Honeywell raised its annual forecasts after beating Wall Street expectations for second-quarter results on Thursday, buoyed by strong demand for its aerospace parts and maintenance services.
Shares of the company rose 1.5 per cent in premarket trading.
The company, which supplies avionics and flight control systems to Boeing and Airbus, has benefited from rising demand as planemakers ramp production after long delays due to supply chain issues.
Honeywell has also capitalized on a shortage of new jets, providing aircraft maintenance and repair services as airlines continue to fly an older, cost-intensive fleet.
The company’s aerospace division, its biggest revenue generator, posted a 10.7 per cent jump in sales to US$4.31 billion in the second quarter.
Honeywell now sees 2025 adjusted profit per share between US$10.45 and $10.65, up from its previous forecast of US$10.20 to US$10.50.
The company also raised its revenue outlook and now expects between US$40.8 billion and US$41.3 billion for the year, up from the US$39.6 billion and US$40.5 billion it had previously forecast.
The engines-to-switches conglomerate has been in the process of streamlining its portfolio under CEO Vimal Kapur, making acquisitions as well as shedding assets weighing on its business.
After pressure from activist investor Elliott Management, Honeywell in February announced plans to separate its businesses.

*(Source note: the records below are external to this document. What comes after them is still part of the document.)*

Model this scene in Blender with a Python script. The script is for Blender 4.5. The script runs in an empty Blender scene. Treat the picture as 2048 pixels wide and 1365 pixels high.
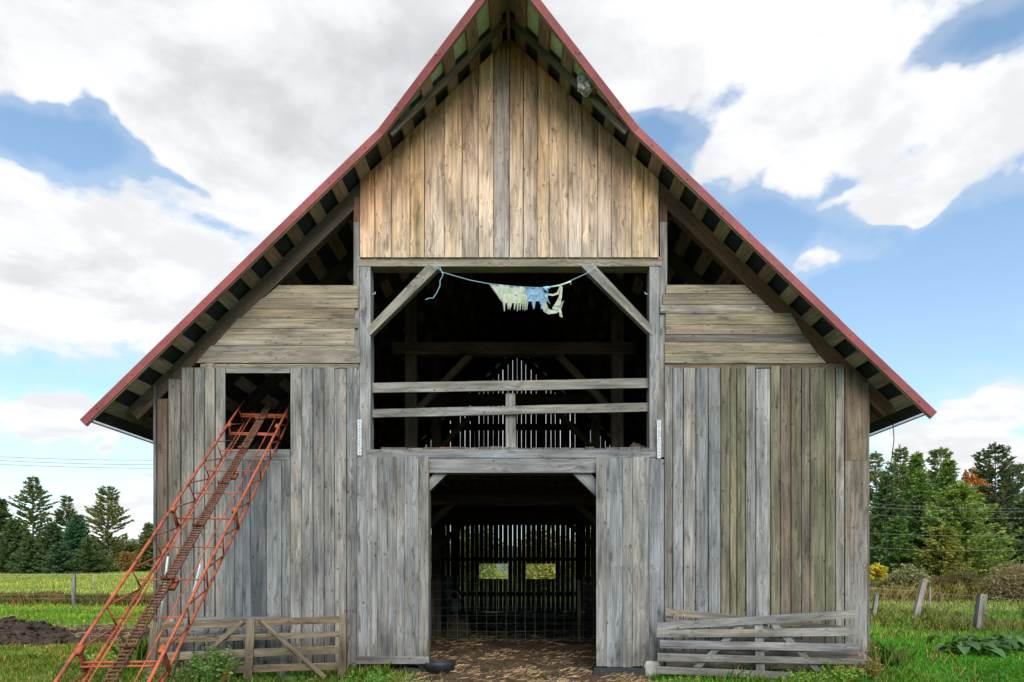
import bpy, math, random
import numpy as np
from mathutils import Vector
random.seed(7)
RNG = np.random.default_rng(11)
R = math.radians
PI = math.pi
scene = bpy.context.scene
COL = scene.collection

# ------------------------------------------------------------------ camera
F = 1365.0            # focal length in photo pixels
VX, VY = 1045.0, 1143.0   # where the level line of sight meets the photo
D = 10.92             # distance of the barn's front wall
EYE = 1.6
cam_d = bpy.data.cameras.new("camera")
cam = bpy.data.objects.new("camera", cam_d)
COL.objects.link(cam)
cam.location = (0, 0, EYE)
cam.rotation_euler = (R(90), 0, 0)
cam_d.sensor_width = 36.0
cam_d.lens = 36.0 * F / 2048.0
cam_d.shift_x = -(VX - 1024.0) / 2048.0
cam_d.shift_y = (VY - 682.5) / 2048.0
cam_d.clip_start = 0.1
cam_d.clip_end = 6000
scene.camera = cam

# ------------------------------------------------------------------ light
SUN_EL, SUN_AZ = 44.0, 168.0     # veiled sun behind the viewer to the right (azimuth from +Y towards +X)
scene.view_settings.view_transform = 'Standard'
scene.view_settings.look = 'None'
scene.view_settings.exposure = 0.45
scene.view_settings.gamma = 1.0
scene.view_settings.use_curve_mapping = False
SUN_STRENGTH = 4.2
SKY_STRENGTH = 0.08

sl = bpy.data.lights.new("sun", 'SUN')
sl.energy = SUN_STRENGTH
sl.angle = R(42)
sl.color = (1.0, 0.95, 0.87)
so = bpy.data.objects.new("sun", sl)
COL.objects.link(so)
sd = Vector((math.cos(R(SUN_EL)) * math.sin(R(SUN_AZ)), math.cos(R(SUN_EL)) * math.cos(R(SUN_AZ)), math.sin(R(SUN_EL))))
so.rotation_euler = sd.to_track_quat('Z', 'Y').to_euler()


class NT:
    """small helper that wires shader nodes"""
    def __init__(self, tree):
        self.t = tree
        self.n = tree.nodes
        self.l = tree.links

    def new(self, typ, **kw):
        nd = self.n.new(typ)
        for k, v in kw.items():
            setattr(nd, k, v)
        return nd

    def put(self, sock, v):
        if v is None:
            return
        if hasattr(v, 'is_linked') or hasattr(v, 'links'):
            self.l.new(v, sock)
        else:
            sock.default_value = v

    def math(self, op, a, b=None, c=None, clamp=False):
        nd = self.new('ShaderNodeMath', operation=op)
        nd.use_clamp = clamp
        self.put(nd.inputs[0], a)
        self.put(nd.inputs[1], b)
        self.put(nd.inputs[2], c)
        return nd.outputs[0]

    def vmath(self, op, a, b=None, scale=None):
        nd = self.new('ShaderNodeVectorMath', operation=op)
        self.put(nd.inputs[0], a)
        self.put(nd.inputs[1], b)
        if scale is not None:
            self.put(nd.inputs[3], scale)
        return nd.outputs[0]

    def noise(self, vec, scale=1.0, detail=2.0, rough=0.5, out='Fac', dist=0.0):
        nd = self.new('ShaderNodeTexNoise')
        nd.inputs['Scale'].default_value = scale
        nd.inputs['Detail'].default_value = detail
        nd.inputs['Roughness'].default_value = rough
        nd.inputs['Distortion'].default_value = dist
        self.l.new(vec, nd.inputs['Vector'])
        return nd.outputs[out]

    def map(self, v, a, b, c, d, smooth=False):
        nd = self.new('ShaderNodeMapRange')
        nd.interpolation_type = 'SMOOTHSTEP' if smooth else 'LINEAR'
        self.put(nd.inputs[0], v)
        for i, q in enumerate((a, b, c, d)):
            nd.inputs[i + 1].default_value = q
        return nd.outputs[0]

    def mix(self, fac, a, b, blend='MIX'):
        nd = self.new('ShaderNodeMix', data_type='RGBA', blend_type=blend)
        self.put(nd.inputs[0], fac)
        self.put(nd.inputs[6], a)
        self.put(nd.inputs[7], b)
        return nd.outputs[2]

    def comb(self, x, y, z):
        nd = self.new('ShaderNodeCombineXYZ')
        self.put(nd.inputs[0], x)
        self.put(nd.inputs[1], y)
        self.put(nd.inputs[2], z)
        return nd.outputs[0]

    def sep(self, v):
        nd = self.new('ShaderNodeSeparateXYZ')
        self.l.new(v, nd.inputs[0])
        return nd.outputs


# ---- world: physical sky with a broken layer of cumulus
world = bpy.data.worlds.new("World")
scene.world = world
world.use_nodes = True
w = NT(world.node_tree)
w.n.clear()
sky = w.new('ShaderNodeTexSky', sky_type='NISHITA')
sky.sun_disc = False
sky.sun_elevation = R(SUN_EL)
sky.sun_rotation = R(SUN_AZ)
sky.altitude = 300
sky.air_density = 1.0
sky.dust_density = 0.3
sky.ozone_density = 1.6
dirn = w.new('ShaderNodeTexCoord').outputs['Generated']
dx, dy, dz = w.sep(dirn)
zc = w.math('MAXIMUM', dz, 0.0)
az = w.math('ARCTAN2', dx, dy)
el = w.math('ARCSINE', dz)
# cloud texture coordinates: a flattened dome so that clouds grow smaller towards the horizon
den = w.math('ADD', zc, 0.22)
cu = w.math('DIVIDE', dx, den)
cv = w.math('DIVIDE', dy, den)
cp = w.comb(cu, cv, w.math('MULTIPLY', zc, 1.5))
n_big = w.noise(cp, 1.1, 2.0, 0.5)
n_med = w.noise(cp, 3.2, 7.0, 0.56, dist=0.25)
n_edge = w.noise(cp, 9.0, 7.0, 0.62)
n_lit = w.noise(w.vmath('ADD', cp, (0.03, -0.09, 0.0)), 3.2, 7.0, 0.56, dist=0.25)
warp_a = w.math('MULTIPLY', w.math('SUBTRACT', w.noise(dirn, 5.0, 4.0, 0.6), 0.5), 0.20)
warp_b = w.math('MULTIPLY', w.math('SUBTRACT', w.noise(w.vmath('ADD', dirn, (3.1, 1.7, 0.4)), 5.0, 4.0, 0.6), 0.5), 0.16)
aw = w.math('ADD', az, warp_a)
ew = w.math('ADD', el, warp_b)


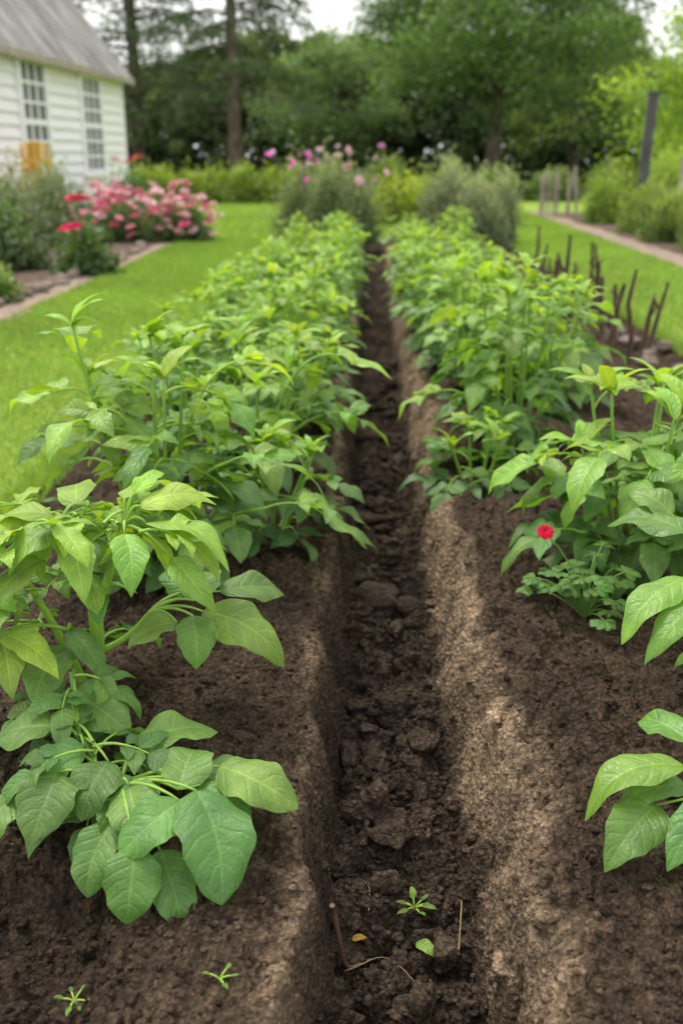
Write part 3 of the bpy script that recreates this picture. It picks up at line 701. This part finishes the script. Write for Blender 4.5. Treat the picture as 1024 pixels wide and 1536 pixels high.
def loose_leaf(loc, d, L, col, label):
    A = Acc(); leaf(A, (0, 0, 0), np.array(d)*L, L*.5, col, (0, -.3, 1), .15, .3, 9, 6)
    o = link('fallen_leaf', A.mesh('fallen_leaf', M_LEAF), None, loc); top(o, label, 'leaf')
loose_leaf((.095, 1.41, Hm(.11, 1.395)+.002), (.7, -.7, .0), .05, pcol(.7, rng), 'small green leaf lying on trench soil')
loose_leaf((-.02, 1.43, Hm(-.01, 1.43)+.002), (1, .1, .1), .028, (.5, .3, .03), 'small yellow fallen leaf lying on trench soil')
def twig(pts, r, col, label, name='twig'):
    pts = np.array(pts, float)
    for p in pts: p[2] += Hm(p[0], p[1])-.012
    A = Acc(); t = np.linspace(0, len(pts)-1, 14); q = np.stack([np.interp(t, np.arange(len(pts)), pts[:, i]) for i in range(3)], 1)
    for _ in range(2): q[1:-1] = (q[:-2]+q[1:-1]*2+q[2:])/4
    tube(A, q, np.linspace(r, r*.5, 14), col, 6); o = link(name, A.mesh(name, M_STEM)); top(o, label, 'twig')
twig([(.165, 1.37, .01), (.172, 1.42, .02), (.178, 1.47, .03)], .0015, (.35, .25, .12), 'pale straw standing up from trench soil', 'straw')
twig([(-.03, 1.33, .01), (-.01, 1.38, .01), (.03, 1.41, .01), (.06, 1.36, .01), (.09, 1.30, .01)], .0011, (.3, .2, .12), 'thin curled pale root lying on trench soil', 'root')
twig([(-.05, 1.30, .005), (-.03, 1.36, .01), (.015, 1.41, .01)], .005, (.14, .09, .065), 'thick dark root poking from trench wall', 'root')
twig([(.01, 1.47, .01), (.012, 1.53, .01), (.0, 1.56, .01)], .001, (.3, .2, .12), 'thin pale straw on trench soil', 'straw')

# ------------------------------------------------------------ stakes
r = np.random.RandomState(14)
for k in range(17):
    A = Acc(); y = 6.2+k*.22+r.uniform(-.1, .1); x = 1.66+(.15 if k % 2 else -.08)+r.uniform(-.07, .07); h = r.uniform(.34, .62)
    lx, ly = r.normal()*.07, r.normal()*.05
    pts = np.array([(0, 0, -.08), (lx*.3+r.normal()*.014, ly*.3, h*.3), (lx*.6+r.normal()*.016, ly*.7, h*.65), (lx, ly, h)])
    tube(A, pts, np.array([.020, .019, .016, .010])*r.uniform(.8, 1.4), (1, 1, 1), 7)
    if k % 2: tube(A, [pts[2], pts[2]+[.03*r.choice([-1, 1]), 0, .04], pts[2]+[.045*r.choice([-1, 1]), .01, .09]], [.009, .008, .006], (1, 1, 1), 6)
    o = link('wooden_stake', A.mesh('wooden_stake', M_STAKE), None, (x, y, H(x, y))); top(o, 'rough dark brown stick pushed upright into soil', 'stake', 'rough sticks edging the bed')
def stone(name, loc, s, seed, label, group, mat=M_STONE):
    r = np.random.RandomState(seed); v, f = ico(3); d = r.uniform(.75, 1.3, 3)*[1, 1, .6]
    k = 1+.16*np.sin(v[:, [0]]*3+r.rand()*6)+.14*np.sin(v[:, [1]]*4+r.rand()*6)+.1*np.sin(v[:, [2]]*6+r.rand()*6)+.05*np.sin(v[:, [0]]*13+v[:, [1]]*9)
    me = trimesh(name, v*k*d*s, f, np.ones((len(v), 3)), mat); o = link(name, me, None, loc); o.rotation_euler = (0, 0, r.rand()*6); top(o, label, 'stone', group)
for k in range(16):
    stone('rock', (1.75+r.uniform(-.15, .25), 4.6+k*.19, .01), r.uniform(.04, .08), k, 'rough brown rock lying on soil at the lawn edge', 'rocks at the lawn edge')
for k in range(26):
    stone('edging_stone', (-3.14+r.uniform(-.05, .05), 6.6+k*.31, .02), r.uniform(.08, .13), 100+k, 'rounded brown edging stone beside the garden path', 'edging stones of the flower bed')
for k in range(8):
    A = Acc(); h = r.uniform(.7, 1.1); x = 3.55+k*.11+r.uniform(-.04, .04); y = 22+r.uniform(-.3, .3); lx = r.normal()*.07
    tube(A, [(0, 0, -.1), (lx*.5, 0, h*.5), (lx, 0, h)], [.03, .028, .02], (1, 1, 1), 7)
    o = link('garden_stake', A.mesh('garden_stake', M_GREYWOOD), None, (x, y, 0)); top(o, 'pale weathered wooden stake standing on the lawn', 'stake', 'weathered wooden stakes')
for k in range(7):
    A = Acc(); h = r.uniform(1.15, 1.4); x = 4.95+k*.16+r.uniform(-.03, .03); y = 17+r.uniform(-.2, .2); lx = r.normal()*.05
    tube(A, [(0, 0, -.1), (lx*.5, 0, h*.5), (lx, 0, h)], [.04, .037, .03], (1, 1, 1), 7)
    o = link('garden_stake', A.mesh('garden_stake', M_GREYWOOD), None, (x, y, 0)); top(o, 'pale weathered wooden stake behind feathery herbs', 'stake', 'weathered wooden stakes')
A = Acc(); tube(A, [(0, 0, -.2), (.02, 0, 1.2), (.06, 0, 2.35)], [.105, .102, .098], (1, 1, 1), 10); box(A, (-.05, -.11, 2.34), (.17, .11, 2.38))
o = link('gate_post', A.mesh('gate_post', M_POST, False), None, (5.3, 20.6, 0)); top(o, 'thick dark grey wooden post standing among shrubs', 'post')

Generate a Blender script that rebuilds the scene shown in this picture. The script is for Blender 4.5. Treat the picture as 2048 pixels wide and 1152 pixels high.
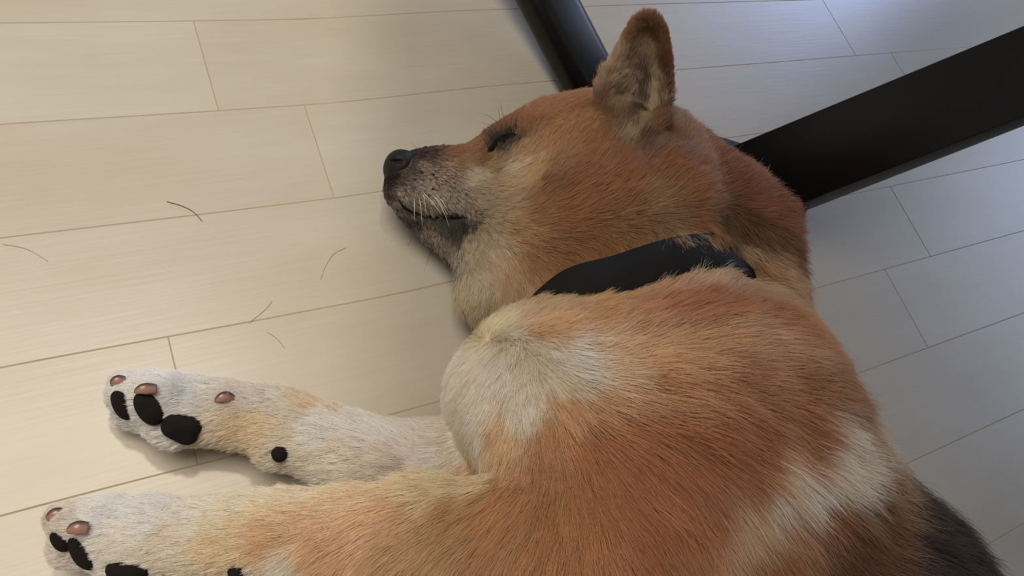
import bpy, math, random
import numpy as np
from mathutils import Vector, Matrix
from mathutils.bvhtree import BVHTree
from mathutils.kdtree import KDTree

scene = bpy.context.scene
for _o in list(bpy.data.objects):
    bpy.data.objects.remove(_o)
C = scene.collection
rng = np.random.default_rng(7)
HAIR_SCALE = 1.0
random.seed(7)

# ------------------------------------------------------------------ camera, light, exposure
FPX, HCAM = 1503.0, 0.44          # focal length in pixels of the 2048 wide frame, camera height (m)
RW = np.array([[0.8726253, 0.19032568, -0.44977909],
               [-0.34587187, 0.89103518, -0.29398803],
               [0.34481552, 0.41210732, 0.84336814]])      # rows: world axes in camera space
cam_d = bpy.data.cameras.new('camera')
cam_d.sensor_width = 36.0
cam_d.lens = FPX / 2048.0 * 36.0
cam_d.clip_start = 0.01
cam = bpy.data.objects.new('camera', cam_d)
C.objects.link(cam)
M4 = Matrix([[*map(float, RW[i]), 0.0] for i in range(3)] + [[0, 0, 0, 1]])
M4.translation = Vector((0, 0, HCAM))
cam.matrix_world = M4
scene.camera = cam

scene.view_settings.view_transform = 'Standard'
scene.view_settings.look = 'None'
scene.view_settings.gamma = 1.0
scene.view_settings.use_curve_mapping = False
scene.view_settings.exposure = 0.0
scene.cycles.max_bounces = 12
scene.cycles.diffuse_bounces = 6
scene.cycles.transmission_bounces = 8
scene.cycles.transparent_max_bounces = 8
scene.cycles_curves.shape = 'RIBBONS'
scene.cycles_curves.subdivisions = 2

wd = bpy.data.worlds.new('world'); scene.world = wd; wd.use_nodes = True
bg = wd.node_tree.nodes['Background']
bg.inputs[0].default_value = (1.0, 0.95, 0.92, 1)
bg.inputs[1].default_value = 0.225

def area(name, loc, target, size, power, col, size_y=None, shape='DISK'):
    d = bpy.data.lights.new(name, 'AREA'); d.shape = shape; d.size = size
    if size_y: d.shape = 'RECTANGLE'; d.size_y = size_y
    d.energy = power; d.color = col
    o = bpy.data.objects.new(name, d); C.objects.link(o); o.location = loc
    o.rotation_euler = (Vector(target) - Vector(loc)).to_track_quat('-Z', 'Y').to_euler()
    return o

area('overhead_light', (0.05, 0.72, 2.25), (0.1, 0.1, 0), 0.14, 15.2, (1.0, 0.92, 0.79))
area('overhead_light', (-0.7, 0.55, 2.3), (0.1, 0.1, 0), 1.3, 45.0, (1.0, 0.89, 0.74))  # broad warm fill, added to lift the ambient light from above
area('window_light', (1.9, 1.25, 0.48), (0.6, 0.3, 0), 0.55, 14.5, (0.46, 0.60, 1.0), 0.7)
area('window_light', (1.9, 0.10, 0.48), (0.6, 0.1, 0), 0.8, 5.2, (0.58, 0.72, 1.0), 0.5)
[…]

The company will spin off its aerospace business and retain the automation segment, which will be led by Kapur.
Honeywell is reviewing alternatives for its productivity solutions and services unit and the warehouse and workflow solutions division, which have been a drag on the company’s earnings in the past few quarters.
The industrial automation unit, which houses the businesses, reported a five per cent fall in sales in the second quarter.
Total sales, meanwhile, rose 8.1 per cent to US$10.35 billion, exceeding analysts’ average estimate of US$10.07 billion, per data compiled by LSEG.
Honeywell reported an adjusted profit of US$2.75 per share, also beating analysts’ expectations of US$2.66.